● Task to carry out
Of the material below, the lines to be retyped are those from the line containing "Generate a Blender" through the line containing "col = sc.collection", inclusive; reproduce them exactly.

● Entries with scene source code

▶

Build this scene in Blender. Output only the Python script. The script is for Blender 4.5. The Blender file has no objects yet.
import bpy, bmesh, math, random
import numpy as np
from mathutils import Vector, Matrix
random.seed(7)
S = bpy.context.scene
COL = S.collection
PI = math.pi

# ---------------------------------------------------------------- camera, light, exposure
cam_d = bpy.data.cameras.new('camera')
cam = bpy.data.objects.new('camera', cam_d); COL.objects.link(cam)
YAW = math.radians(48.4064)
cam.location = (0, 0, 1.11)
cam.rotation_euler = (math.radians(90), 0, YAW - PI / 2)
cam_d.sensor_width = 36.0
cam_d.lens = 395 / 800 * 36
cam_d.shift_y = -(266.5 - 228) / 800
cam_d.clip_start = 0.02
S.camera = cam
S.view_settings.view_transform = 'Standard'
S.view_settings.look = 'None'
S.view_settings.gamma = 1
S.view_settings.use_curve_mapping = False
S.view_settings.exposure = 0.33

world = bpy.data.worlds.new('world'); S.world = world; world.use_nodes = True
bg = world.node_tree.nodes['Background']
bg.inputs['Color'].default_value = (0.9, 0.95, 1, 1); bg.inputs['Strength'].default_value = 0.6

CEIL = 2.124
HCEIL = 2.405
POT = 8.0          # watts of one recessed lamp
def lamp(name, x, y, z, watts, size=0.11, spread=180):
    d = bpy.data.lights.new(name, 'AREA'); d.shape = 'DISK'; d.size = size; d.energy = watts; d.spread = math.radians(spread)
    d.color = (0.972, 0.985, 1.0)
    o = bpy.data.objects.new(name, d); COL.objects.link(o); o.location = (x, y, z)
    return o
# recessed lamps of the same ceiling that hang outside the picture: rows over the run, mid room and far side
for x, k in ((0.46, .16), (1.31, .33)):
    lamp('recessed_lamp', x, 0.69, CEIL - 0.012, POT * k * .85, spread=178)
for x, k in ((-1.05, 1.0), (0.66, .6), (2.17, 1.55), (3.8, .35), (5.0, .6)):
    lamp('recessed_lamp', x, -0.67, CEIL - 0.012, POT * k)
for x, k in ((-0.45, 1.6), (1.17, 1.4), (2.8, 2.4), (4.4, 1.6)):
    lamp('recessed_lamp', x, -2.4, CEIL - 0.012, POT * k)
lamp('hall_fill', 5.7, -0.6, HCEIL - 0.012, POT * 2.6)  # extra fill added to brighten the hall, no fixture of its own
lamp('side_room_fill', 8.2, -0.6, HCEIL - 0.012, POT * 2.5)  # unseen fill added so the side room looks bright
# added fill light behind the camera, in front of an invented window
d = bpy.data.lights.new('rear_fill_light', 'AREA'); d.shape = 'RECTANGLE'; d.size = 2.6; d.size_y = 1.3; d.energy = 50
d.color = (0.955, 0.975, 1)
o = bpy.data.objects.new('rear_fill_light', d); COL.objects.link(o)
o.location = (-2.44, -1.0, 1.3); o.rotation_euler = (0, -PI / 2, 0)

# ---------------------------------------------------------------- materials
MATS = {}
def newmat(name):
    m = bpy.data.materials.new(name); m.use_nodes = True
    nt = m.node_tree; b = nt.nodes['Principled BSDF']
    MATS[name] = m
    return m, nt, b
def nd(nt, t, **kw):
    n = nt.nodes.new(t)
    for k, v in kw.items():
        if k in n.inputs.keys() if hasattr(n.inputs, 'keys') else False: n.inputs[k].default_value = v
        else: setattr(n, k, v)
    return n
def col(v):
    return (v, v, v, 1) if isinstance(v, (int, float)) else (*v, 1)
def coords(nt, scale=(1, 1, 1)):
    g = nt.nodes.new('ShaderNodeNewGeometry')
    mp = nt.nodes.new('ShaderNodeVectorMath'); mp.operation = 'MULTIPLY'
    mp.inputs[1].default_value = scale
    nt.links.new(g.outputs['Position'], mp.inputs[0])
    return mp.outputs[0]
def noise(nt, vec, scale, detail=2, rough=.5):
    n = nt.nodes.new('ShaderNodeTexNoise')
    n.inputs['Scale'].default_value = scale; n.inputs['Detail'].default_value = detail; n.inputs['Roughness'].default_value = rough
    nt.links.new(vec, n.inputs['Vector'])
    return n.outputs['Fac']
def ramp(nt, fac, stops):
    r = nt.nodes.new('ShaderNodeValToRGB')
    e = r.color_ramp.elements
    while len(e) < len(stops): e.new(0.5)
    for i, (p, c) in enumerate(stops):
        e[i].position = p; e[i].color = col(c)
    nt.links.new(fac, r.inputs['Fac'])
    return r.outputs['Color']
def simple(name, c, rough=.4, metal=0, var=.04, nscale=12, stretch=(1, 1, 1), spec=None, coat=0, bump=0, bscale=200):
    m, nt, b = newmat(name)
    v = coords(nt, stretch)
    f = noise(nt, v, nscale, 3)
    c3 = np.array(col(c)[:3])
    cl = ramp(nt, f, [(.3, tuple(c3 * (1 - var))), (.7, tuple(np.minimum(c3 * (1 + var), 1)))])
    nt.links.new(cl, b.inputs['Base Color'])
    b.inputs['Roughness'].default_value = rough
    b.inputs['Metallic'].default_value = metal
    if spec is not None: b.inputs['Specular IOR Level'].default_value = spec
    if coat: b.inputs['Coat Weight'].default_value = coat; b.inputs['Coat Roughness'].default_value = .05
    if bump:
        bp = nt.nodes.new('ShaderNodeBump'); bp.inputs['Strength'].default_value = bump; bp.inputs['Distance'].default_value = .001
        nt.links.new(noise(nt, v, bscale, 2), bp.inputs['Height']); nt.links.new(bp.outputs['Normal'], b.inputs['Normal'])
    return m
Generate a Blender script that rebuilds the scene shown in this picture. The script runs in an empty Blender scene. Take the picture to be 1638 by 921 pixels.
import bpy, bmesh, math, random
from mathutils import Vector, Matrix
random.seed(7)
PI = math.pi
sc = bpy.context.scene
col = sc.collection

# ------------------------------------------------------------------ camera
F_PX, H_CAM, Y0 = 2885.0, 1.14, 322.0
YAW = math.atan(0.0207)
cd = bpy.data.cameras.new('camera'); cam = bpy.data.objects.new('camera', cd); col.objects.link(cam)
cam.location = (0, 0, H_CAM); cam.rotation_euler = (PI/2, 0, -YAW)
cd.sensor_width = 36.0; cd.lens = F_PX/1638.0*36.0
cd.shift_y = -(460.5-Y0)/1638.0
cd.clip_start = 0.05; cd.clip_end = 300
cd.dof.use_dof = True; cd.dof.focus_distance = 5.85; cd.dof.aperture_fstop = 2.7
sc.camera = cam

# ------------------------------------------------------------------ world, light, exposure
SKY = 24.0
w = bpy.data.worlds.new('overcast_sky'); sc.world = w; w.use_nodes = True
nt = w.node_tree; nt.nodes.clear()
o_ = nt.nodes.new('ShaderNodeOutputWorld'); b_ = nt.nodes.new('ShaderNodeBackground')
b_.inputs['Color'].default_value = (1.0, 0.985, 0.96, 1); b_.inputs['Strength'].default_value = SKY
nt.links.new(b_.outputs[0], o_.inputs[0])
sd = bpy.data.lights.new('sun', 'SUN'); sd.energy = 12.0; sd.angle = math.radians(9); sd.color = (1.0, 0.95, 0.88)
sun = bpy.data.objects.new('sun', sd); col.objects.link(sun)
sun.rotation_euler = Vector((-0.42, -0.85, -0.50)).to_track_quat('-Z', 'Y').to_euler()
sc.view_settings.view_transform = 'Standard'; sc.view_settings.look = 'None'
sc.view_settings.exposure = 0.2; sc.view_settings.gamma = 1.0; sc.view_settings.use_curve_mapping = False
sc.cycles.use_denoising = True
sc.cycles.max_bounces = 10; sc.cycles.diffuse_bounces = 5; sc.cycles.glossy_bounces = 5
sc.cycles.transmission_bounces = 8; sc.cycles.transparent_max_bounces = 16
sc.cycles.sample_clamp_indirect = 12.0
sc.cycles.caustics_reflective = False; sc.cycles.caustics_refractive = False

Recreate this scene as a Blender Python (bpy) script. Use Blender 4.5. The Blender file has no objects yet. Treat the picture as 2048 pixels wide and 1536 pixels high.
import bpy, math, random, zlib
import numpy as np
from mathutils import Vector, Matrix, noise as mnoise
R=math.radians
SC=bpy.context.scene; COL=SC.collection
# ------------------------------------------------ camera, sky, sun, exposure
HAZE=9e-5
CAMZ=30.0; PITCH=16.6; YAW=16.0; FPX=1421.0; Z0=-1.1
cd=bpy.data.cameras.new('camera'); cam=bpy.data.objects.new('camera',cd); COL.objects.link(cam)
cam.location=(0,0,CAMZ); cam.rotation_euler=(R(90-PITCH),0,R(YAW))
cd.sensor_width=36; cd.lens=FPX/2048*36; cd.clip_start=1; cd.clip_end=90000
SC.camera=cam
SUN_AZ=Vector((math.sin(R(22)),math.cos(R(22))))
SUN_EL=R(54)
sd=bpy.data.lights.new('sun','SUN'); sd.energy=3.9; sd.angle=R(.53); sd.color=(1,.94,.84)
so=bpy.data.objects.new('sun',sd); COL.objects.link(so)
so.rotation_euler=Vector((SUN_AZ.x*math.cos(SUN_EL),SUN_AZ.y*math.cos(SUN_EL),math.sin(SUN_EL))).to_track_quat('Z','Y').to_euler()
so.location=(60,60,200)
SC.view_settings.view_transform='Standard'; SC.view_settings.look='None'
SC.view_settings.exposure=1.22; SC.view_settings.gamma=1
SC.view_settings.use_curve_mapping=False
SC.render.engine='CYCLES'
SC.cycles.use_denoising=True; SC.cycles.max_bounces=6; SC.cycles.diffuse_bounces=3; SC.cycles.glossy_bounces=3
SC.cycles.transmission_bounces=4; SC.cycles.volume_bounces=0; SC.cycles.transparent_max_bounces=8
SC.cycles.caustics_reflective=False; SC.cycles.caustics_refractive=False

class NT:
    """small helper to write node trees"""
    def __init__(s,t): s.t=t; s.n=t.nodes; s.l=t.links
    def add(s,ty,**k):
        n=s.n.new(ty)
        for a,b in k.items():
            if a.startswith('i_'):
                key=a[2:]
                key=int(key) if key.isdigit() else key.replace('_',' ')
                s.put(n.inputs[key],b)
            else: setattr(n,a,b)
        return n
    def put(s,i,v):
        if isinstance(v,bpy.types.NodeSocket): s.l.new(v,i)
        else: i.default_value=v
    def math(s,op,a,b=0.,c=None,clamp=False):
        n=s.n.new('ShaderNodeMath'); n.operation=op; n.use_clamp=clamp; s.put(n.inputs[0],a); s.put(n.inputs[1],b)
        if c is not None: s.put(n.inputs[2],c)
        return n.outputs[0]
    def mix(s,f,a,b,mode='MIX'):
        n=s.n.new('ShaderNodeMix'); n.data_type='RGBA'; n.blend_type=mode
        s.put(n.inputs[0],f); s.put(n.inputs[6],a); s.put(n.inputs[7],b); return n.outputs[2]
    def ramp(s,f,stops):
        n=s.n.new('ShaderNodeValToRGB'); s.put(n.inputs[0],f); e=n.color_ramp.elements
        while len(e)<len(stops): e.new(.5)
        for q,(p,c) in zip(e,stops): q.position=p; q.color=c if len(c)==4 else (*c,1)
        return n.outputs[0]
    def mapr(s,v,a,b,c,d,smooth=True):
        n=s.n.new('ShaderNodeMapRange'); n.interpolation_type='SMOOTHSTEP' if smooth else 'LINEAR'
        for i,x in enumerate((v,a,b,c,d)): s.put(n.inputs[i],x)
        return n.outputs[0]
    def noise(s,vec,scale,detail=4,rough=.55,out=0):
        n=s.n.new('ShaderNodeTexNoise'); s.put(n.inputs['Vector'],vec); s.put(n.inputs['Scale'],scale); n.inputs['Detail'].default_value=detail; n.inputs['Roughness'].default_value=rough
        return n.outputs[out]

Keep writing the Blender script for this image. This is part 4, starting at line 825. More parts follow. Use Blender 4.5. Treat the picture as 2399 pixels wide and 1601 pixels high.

◀

● Answer to this problem
Generate a Blender script that rebuilds the scene shown in this picture. The script runs in an empty Blender scene. Take the picture to be 1638 by 921 pixels.
import bpy, bmesh, math, random
from mathutils import Vector, Matrix
random.seed(7)
PI = math.pi
sc = bpy.context.scene
col = sc.collection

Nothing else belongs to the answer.